安川 別れる間際に「あなたに会えて夢みたいでした」ってアイコは飛坂に言いますよね。ひどいことをされて今から別れる相手に「こんなことを言うんだ」と。自分だったら一生言わなさそうなセリフだなと思います(笑)。だけどそこに迫力を感じたんですよね。理屈に落とし込もうとすれば皮肉で言ってるくらいに思ったりもしてしまうけれど、演じる松井さんは号泣しながら心を込めて言っている。それは理解の範疇を越えた恋愛の不可解な部分でもあり、理屈では言い表せない感情の動きとしての面白さなんじゃないかなと思ったんですね。

——カメラに関して言えば、アイコのアザというよりも、むしろ彼女の瞳へフォーカスされているように感じました。冒頭は顔の右側を捉えたファーストショットから始まり、飛坂の短編集を見ている場面や後半のアパートのシーンにおいても、カメラは瞳を中心にフレーミングされています。電話の場面も、そうしたカメラの構図が基点になっていると思いました。

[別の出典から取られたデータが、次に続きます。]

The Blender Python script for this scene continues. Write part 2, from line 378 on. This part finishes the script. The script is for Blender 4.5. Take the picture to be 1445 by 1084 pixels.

安川 カメラマンは趙聖來さんという方で、短編からご一緒して今回で4度目になります。長編で組むのは初めてでしたが、俳優さんの機微やちょっとした動きに素早く反応してくださる方で、動きの読めない喧嘩のシーンは俳優さんの動きに応じてパッと手持ちで寄っていってくれます。そのように直感で動いてくれる感覚がすごく好みだったので、今回もお呼びしました。瞳を捉えたショットが多いのも、カメラマンがアイコの瞳に反応したんでしょうね。松井さんの無表情な瞳の中にちょっとした機微があって、おそらくそこに反応して寄ってくださったのかなって思います。

——また劇中では、街灯や自然光の中で生じるフレアの使用も多く見られました。

安川 アイコのセリフに「見られて嬉しかった」っていう言葉がありますが、それに私もすごく反応した部分がありました。アザを揶揄する同級生に対して「ひどいことを言うな」という学校の先生の言葉で一度は影に入ってしまうけれど、彼女は見られる喜びをもう一回味わうことになる。だからその影から光のある場所に出してあげたいなっていうイメージが湧いたので、序盤からフレアを入れていこうとカメラマンとは話し合ってました。恋愛ドラマを撮るのは初めてだったんですけど、ふたりの出会いや盛り上がってる場面で、何かアイコと飛坂を祝福するような光があってほしいなって。思った以上に増えちゃいましたが(笑)。